Seventeen-electron chromium(i)tricarbonyltris(phosphine) complexes supported by tris(phosphinomethyl)phenylborates

The inaugural crystallographic characterization of chromium(i)tricarbonyltris(phosphine) radicals has been achieved. Oxidation of [PPN][Cr(CO) 3(PhBP)] (PhBP = [PhB(CH 2PPh 2) 3] -) and analogous Cr(0) complexes featuring 3,5-dimethylphenyl and 3,5-bis(trifluoromethyl)phenyl borate substituents affords charge-neutral Cr(CO) 3(PhBP) zwitterions, containing the first fully characterized [Cr(CO) 3P 3] + units. The stabilization affected by the intramolecular charge separation established by PhBP ligands dramatically increases the robustness of these seventeen-electron Cr(i) complexes. Previous attempts to isolate salts of mer/fac-[Cr(CO) 3P 3] + were frustrated by the thermal instability of these cations. The EPR spectroscopic data of Cr(CO) 3(PhBP) supports Rieger's hypothesized low temperature preparation of fac-[Cr(CO) 3{CH 3C(CH 2PPh 2) 3}] +. The robust [Cr(CO) 3P 3] + unit of Cr(CO) 3(PhBP) motivated the preparation of structurally characterized Cr(0)/Cr(i) (Cr(CO) 3{η 6-(PhBP)Cr(CO) 3}, Cr(CO) 3{η 6-(((3,5-CH 3)C 6H 3)BP)Cr(CO) 3}) and W(0)/Cr(i) (W(CO) 3{η 6-(((3,5-CH 3)C 6H 3)BP)Cr(CO) 3}) complexes.

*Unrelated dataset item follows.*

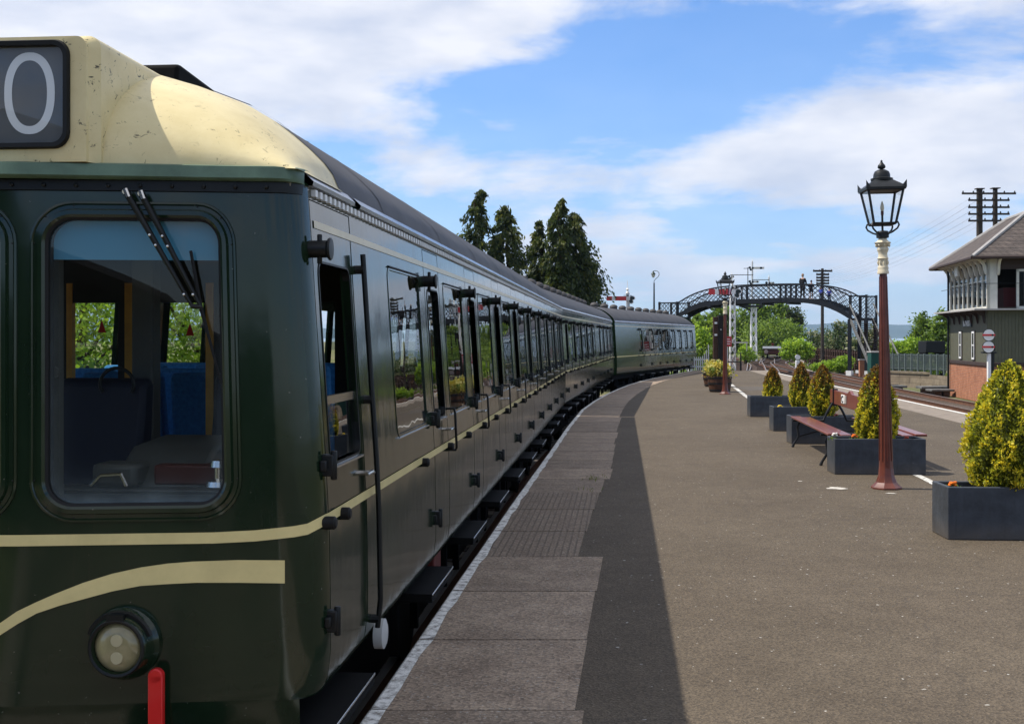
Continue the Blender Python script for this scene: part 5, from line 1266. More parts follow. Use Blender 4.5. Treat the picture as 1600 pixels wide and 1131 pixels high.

While these bimetallics feature classical κ 3-phosphine and η 6-arene metal-binding, they are noteworthy since all other reported mixed-valent Cr(0)/Cr(i) complexes exhibit (a) significant thermal instability that has precluded their isolation and (b) greater uncertainty regarding the presence of distinct Cr(i) and Cr(0) centers. This work illustrates the utility of tris(phosphino)borates for the stabilization of cationic metal fragments within zwitterions that are inaccessible or difficult to characterize independently.